Sometimes, however, technology can drive a business in the most rewarding way. Two years ago, Travelpack, a UK-based provider of specialist holidays to India, moved most of its data entry and accounting functions to offices in Goa. It set up an IP-based virtual private network to handle data transfer.

"The downside was rapidly escalating phone bills," explains Travelpack's joint managing director and IT director Tim Bushell. "Wages may be lower in India, but telecom costs are not."

On the recommendation of IP Integration - the company that set up the VPN, Bushell looked into voice over IP, which provides voice calls at local internet access rates.

Travelpack adopted eight-port, Linux-based Bosanova IP telephony gateways from BOSCom to provide eight VoIP lines between Harrow and Goa, and internet links from its three other Indian offices. The cost was less than £5,000. "As we already had 1mbps leased-line links to our UK and Indian ISPs, our voice call tariff costs were nil," says Bushell.

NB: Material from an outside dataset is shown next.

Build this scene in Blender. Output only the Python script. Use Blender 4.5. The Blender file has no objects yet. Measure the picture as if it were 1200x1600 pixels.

Voice quality is good, even at peak times, although there is a fall-back to the public switched telephone network should quality drop. Travelpack decided it was good enough for external use too, and took advantage of the time difference to route early-morning customer calls from the UK to staff in India.

"Without IP telephony, our monthly telephone bills between the UK and India would top £100,000 a month," Bushell says. "We built this as a way of communicating with 15 or 20 internal staff in Goa. There was not a great deal of pressure for it to work, and it did not involve much expenditure. So if it did not work, we could have just chalked it up to experience. But it performed way beyond what we expected.

"We have just bought a new building in India, capable of taking up to 1,000 staff, primarily because we can see the cost savings in taking calls over there.

"It is almost as if the technology has opened up the business, which is a bit bizarre."

Somewhere, deep down, perhaps this is what every IT director is hoping for: a miraculous business transformation from simple, low-cost technology. The difference today is that we no longer expect it.

The quick fix - five ways to get ROI in under a year

Invest in low-cost voice over IP gateways, and get national and international calls for the price of a connection to your ISP

Consolidate by migrating to the best of your legacy systems, instead of buying a new one. Every old system you eliminate will bring a quick win in licence and maintenance costs

Break large projects up into a series of stages, each with a business goal and ROI within one budgetary period

Invest in management reporting or analytical applications that highlight spending trends, enabling you to claim earlier discounts from regular suppliers

Automate any remaining manual administrative processes.

Can't pay? Won't pay!

Chris Potts, director of consultancy Dominic Barrow, says some of his clients are looking into exploiting the IT they already have - and have spent a lot of money on - with little or no new investment.

"Among the other advantages, there is no time lag," he says. "You can shorten the whole cycle by removing the lead time."

Others are deferring investments, in the expectation that prices will fall. "Directors are fully aware of how the IT industry works these days, and whether products and services are over-priced," says Potts.

"Although hardware is getting cheaper, the price of software and the services to make it work still seem pretty buoyant. Before they go spending money on software, they think there is room for efficiencies in the market, to bring down the prices of things that still look pretty expensive for what they are."